Bien d’autres sociétés de prestations sont elles aussi impactées par le plan de Renault. Mais, le patronat dans son ensemble entend en faire subir les conséquences aux seuls salariés. Il lui serait pourtant possible de préserver les emplois et les salaires en prenant sur les profits qu’il a engrangés ces dernières années.
La société Renault, si elle est la première à recourir au débauchage massif de prestataires, ne restera pas nécessairement la seule. En effet, bien d’autres entreprises utilisatrices, à l’image de Peugeot pour rester dans le secteur de l’automobile pourraient y recourir. Il y a fort à craindre qu’il en soit de même dans l’aéronautique ou le secteur bancaire.
Pourtant, les grands groupes qui font appel aux sociétés de prestation pour développer leurs projets auraient les moyens de préserver les emplois de l’ensemble du personnel : leurs propres salariés ainsi que les prestataires.
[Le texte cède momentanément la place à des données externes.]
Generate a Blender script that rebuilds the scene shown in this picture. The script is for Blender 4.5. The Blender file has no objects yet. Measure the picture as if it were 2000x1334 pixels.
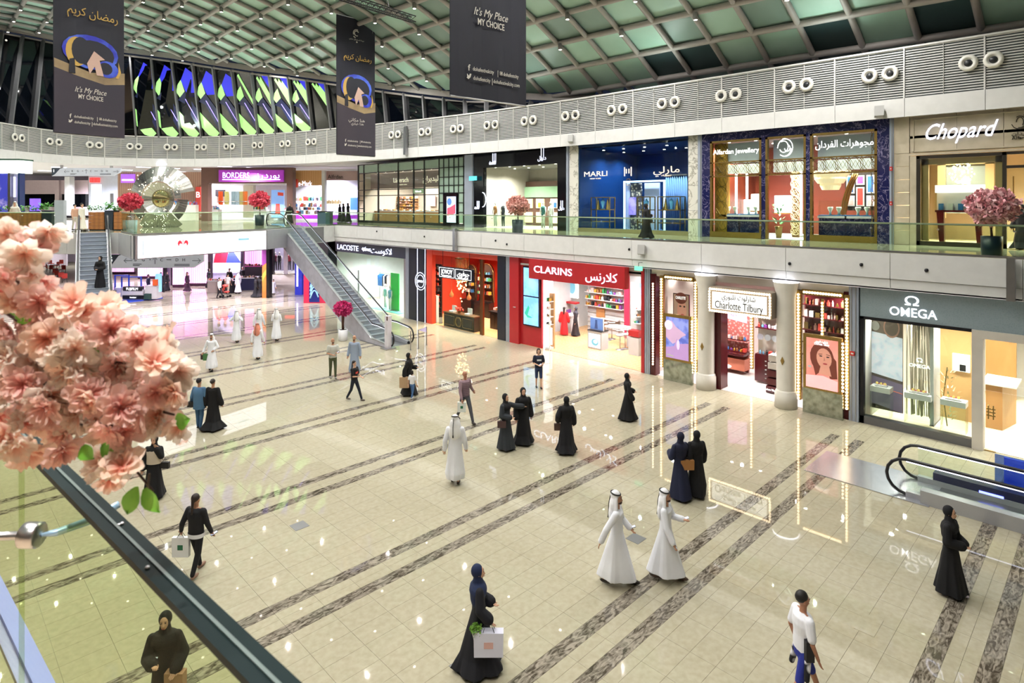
import bpy, math, random
from math import sin, cos, tan, pi, radians, sqrt, atan2, hypot, exp, floor, ceil
from mathutils import Vector, Matrix

random.seed(7)
SC = bpy.context.scene
COL = SC.collection

# ------------------------------------------------------------------ camera (2000 x 1334 frame)
F, CX, CY, YAW, EYE = 1190.0, 1000.0, 398.6, radians(45.35), 7.6
c_, s_ = cos(YAW), sin(YAW)
cam_d = bpy.data.cameras.new('camera'); cam = bpy.data.objects.new('camera', cam_d); COL.objects.link(cam)
cam.location = (0, 0, EYE)
cam.rotation_euler = (radians(90), 0, YAW - radians(90))
cam_d.sensor_width = 36.0
cam_d.lens = F / 2000.0 * 36.0
cam_d.shift_x = 0.0
cam_d.shift_y = -(667.0 - CY) / 2000.0
cam_d.clip_start = 0.05; cam_d.clip_end = 400
cam_d.dof.use_dof = True; cam_d.dof.focus_distance = 24.0; cam_d.dof.aperture_fstop = 7.0
SC.camera = cam

# ------------------------------------------------------------------ world, exposure
w = bpy.data.worlds.new('night'); SC.world = w; w.use_nodes = True
w.node_tree.nodes['Background'].inputs[0].default_value = (0.012, 0.016, 0.03, 1)
w.node_tree.nodes['Background'].inputs[1].default_value = 1.0
vs = SC.view_settings
SC.display_settings.display_device = 'sRGB'
vs.view_transform = 'Standard'; vs.look = 'None'; vs.gamma = 1.0; vs.use_curve_mapping = False
vs.exposure = 0.0
try:
 SC.cycles.max_bounces = 6; SC.cycles.transparent_max_bounces = 14; SC.cycles.use_adaptive_sampling = True; SC.cycles.adaptive_threshold = .12; SC.cycles.adaptive_min_samples = 16
 SC.cycles.diffuse_bounces = 3; SC.cycles.glossy_bounces = 3; SC.cycles.sample_clamp_indirect = 4.0
 SC.cycles.caustics_reflective = False; SC.cycles.caustics_refractive = False
except Exception:
 pass

def area_light(name, loc, size, power, col=(1, 1, 1), rot=(0, 0, 0), size_y=None, spread=None):
 d = bpy.data.lights.new(name, 'AREA'); o = bpy.data.objects.new(name, d); COL.objects.link(o)
 d.size = size
 if size_y: d.shape = 'RECTANGLE'; d.size_y = size_y
 d.energy = power; d.color = col; o.location = loc; o.rotation_euler = rot
 if spread: d.spread = radians(spread)
 return o

def spot_light(name, loc, power, col=(1, .965, .91), angle=80, r=.09, blend=.6):
 d = bpy.data.lights.new(name, 'SPOT'); o = bpy.data.objects.new(name, d); COL.objects.link(o)
 d.energy = power; d.color = col; d.spot_size = radians(angle); d.spot_blend = blend; d.shadow_soft_size = r
 o.location = loc
 return o

# uplights standing on the ledge of the slatted band, washing the roof
for (x, y, rz) in [(27.3, 1, 90), (27.3, 9, 90), (27.3, 17, 90), (26.9, 26, 95), (25.6, 37, 105), (22.6, 50, 120), (17.5, 60, 150), (9, 63, 190), (1.5, 54, 230), (-5, 36, 265), (-6, 20, 270), (-6, 4, 270)]:
 o = spot_light('roof_uplight', (x, y, 13.95), 700 if x < 25 else 140, (.84, 1.0, .93), angle=165, r=.12, blend=1.0)
 o.rotation_euler = (radians(158), 0, radians(rz))
# recessed fittings in the ceilings of the far halls
def spots(x0, x1, nx, y0, y1, ny, z, total, col, angle=150):
 for i in range(nx):
  for j in range(ny):
   spot_light('ceiling_spot', (x0 + (x1 - x0) * (i + .5) / nx, y0 + (y1 - y0) * (j + .5) / ny, z), total / (nx * ny), col, angle, .09, 1.0)
spots(18, 34, 2, 52, 72, 2, 10.9, 30000, (.9, .86, 1))
spots(-8, 18, 3, 60, 88, 3, 10.9, 52000, (.84, .84, 1))
spots(1, 22, 3, 43, 52, 2, 4.62, 16000, (.93, .85, 1))
spots(0, 34, 4, 54, 72, 2, 4.62, 30000, (.95, .8, 1))

# ------------------------------------------------------------------ projection helpers (pixel of the photograph -> place in the hall)
def GP(px, py, z=0.0):
 d = (EYE - z) * F / (py - CY); r = (px - CX) / F * d
 return (c_ * d + s_ * r, s_ * d - c_ * r)
def YX(px, X):                       # where pixel column px meets the wall plane x = X
 t = (px - CX) / F; d = X / (c_ + s_ * t); return d * (s_ - c_ * t)
def ZX(px, py, X):
 t = (px - CX) / F; d = X / (c_ + s_ * t); return EYE - (py - CY) / F * d
def DP(px, py, d):                   # point at straight-ahead distance d
 r = (px - CX) / F * d
 return Vector((c_ * d + s_ * r, s_ * d - c_ * r, EYE - (py - CY) / F * d))
def PR(X, Y, Z):
 d = c_ * X + s_ * Y; r = s_ * X - c_ * Y
 if d < .1: return (-9999, -9999, d)
 return (CX + F * r / d, CY - (Z - EYE) * F / d, d)
FW = Vector((c_, s_, 0)); RT = Vector((s_, -c_, 0)); UP = Vector((0, 0, 1))

# ------------------------------------------------------------------ materials
def lin(h):
 h = h.lstrip('#'); o = []
 for i in (0, 2, 4):
  v = int(h[i:i + 2], 16) / 255.0
  o.append(v / 12.92 if v <= .04045 else ((v + .055) / 1.055) ** 2.4)
 return (o[0], o[1], o[2], 1.0)

MATS = {}
def mat(name, col='#808080', rough=.5, metal=0.0, emit=0.0, ecol=None, pat=None, bump=0.0, spec=.5, sheen=0, coat=0):
 if name in MATS: return MATS[name]
 m = bpy.data.materials.new(name); MATS[name] = m; m.use_nodes = True
 nt = m.node_tree; N = nt.nodes; L = nt.links
 b = N['Principled BSDF']; base = lin(col)
 b.inputs['Base Color'].default_value = base
 b.inputs['Roughness'].default_value = rough; b.inputs['Metallic'].default_value = metal
 b.inputs['Specular IOR Level'].default_value = spec
 if coat: b.inputs['Coat Weight'].default_value = coat; b.inputs['Coat Roughness'].default_value = .03
 if emit:
  b.inputs['Emission Color'].default_value = lin(ecol or col); b.inputs['Emission Strength'].default_value = emit
 kind = pat[0] if pat else 'grain'
 geo = N.new('ShaderNodeNewGeometry')
 tc = N.new('ShaderNodeMapping'); L.new(geo.outputs['Position'], tc.inputs['Vector'])
 ramp = None
 if kind == 'grain':                       # faint unevenness on plain surfaces
  n = N.new('ShaderNodeTexNoise'); n.inputs['Scale'].default_value = 3.0; n.inputs['Detail'].default_value = 3
  L.new(tc.outputs[0], n.inputs['Vector'])
  ramp = N.new('ShaderNodeValToRGB'); L.new(n.outputs['Fac'], ramp.inputs['Fac'])
  k = .93
  ramp.color_ramp.elements[0].color = (base[0] * k, base[1] * k, base[2] * k, 1); ramp.color_ramp.elements[0].position = .3
  ramp.color_ramp.elements[1].color = base; ramp.color_ramp.elements[1].position = .7
  src = n.outputs['Fac']
 elif kind == 'noise':                     # ('noise', hex2, scale, lo, hi)
  n = N.new('ShaderNodeTexNoise'); n.inputs['Scale'].default_value = pat[2]; n.inputs['Detail'].default_value = 6
  L.new(tc.outputs[0], n.inputs['Vector'])
  if len(pat) > 5: tc.inputs['Scale'].default_value = pat[5]; tc.inputs['Rotation'].default_value = (0, 0, .5); n.inputs['Distortion'].default_value = 1.5
  ramp = N.new('ShaderNodeValToRGB'); L.new(n.outputs['Fac'], ramp.inputs['Fac'])
  ramp.color_ramp.elements[0].color = base; ramp.color_ramp.elements[0].position = pat[3]
  ramp.color_ramp.elements[1].color = lin(pat[1]); ramp.color_ramp.elements[1].position = pat[4]
  src = n.outputs['Fac']
 elif kind == 'vein':                      # ('vein', hex2, scale, width): thin veins on a dark or light stone
  n = N.new('ShaderNodeTexNoise'); n.inputs['Scale'].default_value = pat[2]; n.inputs['Detail'].default_value = 7; n.inputs['Roughness'].default_value = .6
  n.inputs['Distortion'].default_value = 1.2
  L.new(tc.outputs[0], n.inputs['Vector'])
  a = N.new('ShaderNodeMath'); a.operation = 'SUBTRACT'; a.inputs[1].default_value = .5; L.new(n.outputs['Fac'], a.inputs[0])
  b2 = N.new('ShaderNodeMath'); b2.operation = 'ABSOLUTE'; L.new(a.outputs[0], b2.inputs[0])
  ramp = N.new('ShaderNodeValToRGB'); L.new(b2.outputs[0], ramp.inputs['Fac'])
  ramp.color_ramp.elements[0].color = lin(pat[1]); ramp.color_ramp.elements[0].position = 0
  ramp.color_ramp.elements[1].color = base; ramp.color_ramp.elements[1].position = pat[3]
  src = b2.outputs[0]
 elif kind == 'wave':                      # ('wave', hex2, scale, distortion, axis-scale xyz)
  if len(pat) > 4: tc.inputs['Scale'].default_value = pat[4]
  n = N.new('ShaderNodeTexWave'); n.inputs['Scale'].default_value = pat[2]; n.inputs['Distortion'].default_value = pat[3]
  n.inputs['Detail'].default_value = 4; n.inputs['Detail Scale'].default_value = 1.4
  L.new(tc.outputs[0], n.inputs['Vector'])
  ramp = N.new('ShaderNodeValToRGB'); L.new(n.outputs['Fac'], ramp.inputs['Fac'])
  ramp.color_ramp.elements[0].color = base; ramp.color_ramp.elements[1].color = lin(pat[1])
  src = n.outputs['Fac']
 elif kind == 'brick':                     # small printed grid
  n = N.new('ShaderNodeTexVoronoi'); n.inputs['Scale'].default_value = pat[2]
  L.new(tc.outputs[0], n.inputs['Vector'])
  ramp = N.new('ShaderNodeValToRGB'); L.new(n.outputs['Distance'], ramp.inputs['Fac'])
  ramp.color_ramp.elements[0].color = base; ramp.color_ramp.elements[0].position = .3
  ramp.color_ramp.elements[1].color = lin(pat[1]); ramp.color_ramp.elements[1].position = .45
  src = n.outputs['Distance']
 if ramp:
  L.new(ramp.outputs[0], b.inputs['Base Color'])
  if emit and not ecol: L.new(ramp.outputs[0], b.inputs['Emission Color'])
 if bump:
  bn = N.new('ShaderNodeBump'); bn.inputs['Strength'].default_value = bump; bn.inputs['Distance'].default_value = .02
  L.new(src, bn.inputs['Height']); L.new(bn.outputs[0], b.inputs['Normal'])
 return m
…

Encore une fois, le patronat n’hésite pas à utiliser la crise pour multiplier les mesures antisociales. Si les directions s’accordent à comparer cette crise à celle de 1929, c’est pour mieux mettre en œuvre leur stratégie de « réduction des coûts », synonyme de chômage partiel, licenciements… Les salariés pourraient bien leur rappeler que les années 30 furent aussi celles des congés payés, de la diminution du temps de travail et des augmentations de salaire ! Aussi, la CGT propose d’autres alternatives qui reposent sur les besoins et les aspirations des salariés, ceux-là même qui produisent.
La Fédération CGT des sociétés d’études appelle l’ensemble des salariés du secteur à faire grève et à manifester le 15 janvier, place Georges Besse à Guyancourt à 11h.